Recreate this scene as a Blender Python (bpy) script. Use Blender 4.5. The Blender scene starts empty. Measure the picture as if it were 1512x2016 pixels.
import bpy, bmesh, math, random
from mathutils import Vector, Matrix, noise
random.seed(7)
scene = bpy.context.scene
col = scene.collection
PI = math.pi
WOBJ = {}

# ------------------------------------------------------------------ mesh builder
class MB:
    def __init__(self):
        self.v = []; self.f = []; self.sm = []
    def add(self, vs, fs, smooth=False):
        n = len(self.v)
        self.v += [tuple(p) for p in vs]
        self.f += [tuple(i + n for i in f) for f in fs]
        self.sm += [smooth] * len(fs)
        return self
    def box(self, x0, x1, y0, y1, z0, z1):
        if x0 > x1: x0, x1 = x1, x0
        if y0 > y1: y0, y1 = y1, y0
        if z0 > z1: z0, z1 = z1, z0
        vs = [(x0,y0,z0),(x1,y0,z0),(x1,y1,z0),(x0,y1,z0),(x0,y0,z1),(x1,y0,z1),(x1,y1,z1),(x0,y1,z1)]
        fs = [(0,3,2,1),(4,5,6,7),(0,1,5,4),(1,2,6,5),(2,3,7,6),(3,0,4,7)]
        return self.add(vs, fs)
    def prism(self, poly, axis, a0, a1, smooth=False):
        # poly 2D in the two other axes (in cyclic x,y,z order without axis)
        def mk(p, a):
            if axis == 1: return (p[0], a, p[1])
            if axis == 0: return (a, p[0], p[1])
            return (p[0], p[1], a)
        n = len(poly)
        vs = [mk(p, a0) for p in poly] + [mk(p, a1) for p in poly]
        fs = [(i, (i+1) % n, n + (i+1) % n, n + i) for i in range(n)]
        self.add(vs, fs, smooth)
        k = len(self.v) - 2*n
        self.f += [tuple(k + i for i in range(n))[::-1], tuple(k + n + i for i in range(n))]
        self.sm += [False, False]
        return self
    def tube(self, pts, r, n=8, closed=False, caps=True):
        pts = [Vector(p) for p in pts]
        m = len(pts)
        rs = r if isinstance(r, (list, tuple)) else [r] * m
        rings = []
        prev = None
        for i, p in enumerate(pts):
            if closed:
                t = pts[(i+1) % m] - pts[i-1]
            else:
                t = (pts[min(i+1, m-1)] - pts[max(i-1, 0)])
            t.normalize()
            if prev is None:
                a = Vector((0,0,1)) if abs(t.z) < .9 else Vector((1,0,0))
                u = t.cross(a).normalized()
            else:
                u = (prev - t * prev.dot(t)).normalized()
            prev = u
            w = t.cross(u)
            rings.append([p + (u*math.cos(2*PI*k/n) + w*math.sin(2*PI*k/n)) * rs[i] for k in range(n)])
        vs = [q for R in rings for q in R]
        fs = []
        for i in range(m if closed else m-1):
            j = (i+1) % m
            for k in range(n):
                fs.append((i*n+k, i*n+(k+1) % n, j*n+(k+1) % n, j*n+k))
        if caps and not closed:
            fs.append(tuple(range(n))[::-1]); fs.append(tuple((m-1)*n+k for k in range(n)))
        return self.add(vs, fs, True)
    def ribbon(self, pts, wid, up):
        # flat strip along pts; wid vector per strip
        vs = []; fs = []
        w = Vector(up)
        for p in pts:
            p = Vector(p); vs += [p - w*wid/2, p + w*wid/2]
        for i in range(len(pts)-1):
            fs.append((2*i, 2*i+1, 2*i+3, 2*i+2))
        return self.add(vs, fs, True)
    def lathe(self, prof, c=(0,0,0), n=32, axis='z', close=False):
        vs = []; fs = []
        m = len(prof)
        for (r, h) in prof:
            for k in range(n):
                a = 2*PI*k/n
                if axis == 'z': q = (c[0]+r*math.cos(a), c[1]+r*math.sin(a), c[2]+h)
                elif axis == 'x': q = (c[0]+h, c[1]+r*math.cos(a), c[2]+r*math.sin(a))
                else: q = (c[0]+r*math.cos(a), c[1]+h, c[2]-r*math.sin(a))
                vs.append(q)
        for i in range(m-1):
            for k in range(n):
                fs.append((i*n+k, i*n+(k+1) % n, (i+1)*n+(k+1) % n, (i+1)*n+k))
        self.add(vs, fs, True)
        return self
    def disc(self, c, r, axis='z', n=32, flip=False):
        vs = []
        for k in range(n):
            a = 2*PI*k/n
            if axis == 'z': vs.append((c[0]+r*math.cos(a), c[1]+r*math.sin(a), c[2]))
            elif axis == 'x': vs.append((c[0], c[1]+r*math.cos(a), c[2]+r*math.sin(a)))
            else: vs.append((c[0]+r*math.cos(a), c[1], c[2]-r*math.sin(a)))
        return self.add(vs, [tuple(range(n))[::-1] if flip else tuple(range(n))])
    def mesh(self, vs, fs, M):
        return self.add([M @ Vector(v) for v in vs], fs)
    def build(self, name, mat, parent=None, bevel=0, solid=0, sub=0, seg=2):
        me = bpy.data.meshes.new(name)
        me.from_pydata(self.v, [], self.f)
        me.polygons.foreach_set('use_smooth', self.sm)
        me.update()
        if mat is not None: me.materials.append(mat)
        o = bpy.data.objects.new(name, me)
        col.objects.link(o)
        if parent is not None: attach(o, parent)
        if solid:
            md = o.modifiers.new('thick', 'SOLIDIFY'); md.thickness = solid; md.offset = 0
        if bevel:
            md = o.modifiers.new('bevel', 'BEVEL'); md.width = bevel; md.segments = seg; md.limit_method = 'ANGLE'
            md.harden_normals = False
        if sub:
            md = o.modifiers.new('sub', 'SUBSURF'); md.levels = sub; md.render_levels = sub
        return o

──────

• **INSTRUCTIONS TO FOLLOW**: Go through the listing above and list every line that has the word "scene".

• **ANSWER BELOW**:
Recreate this scene as a Blender Python (bpy) script. Use Blender 4.5. The Blender scene starts empty. Measure the picture as if it were 1512x2016 pixels.
scene = bpy.context.scene
col = scene.collection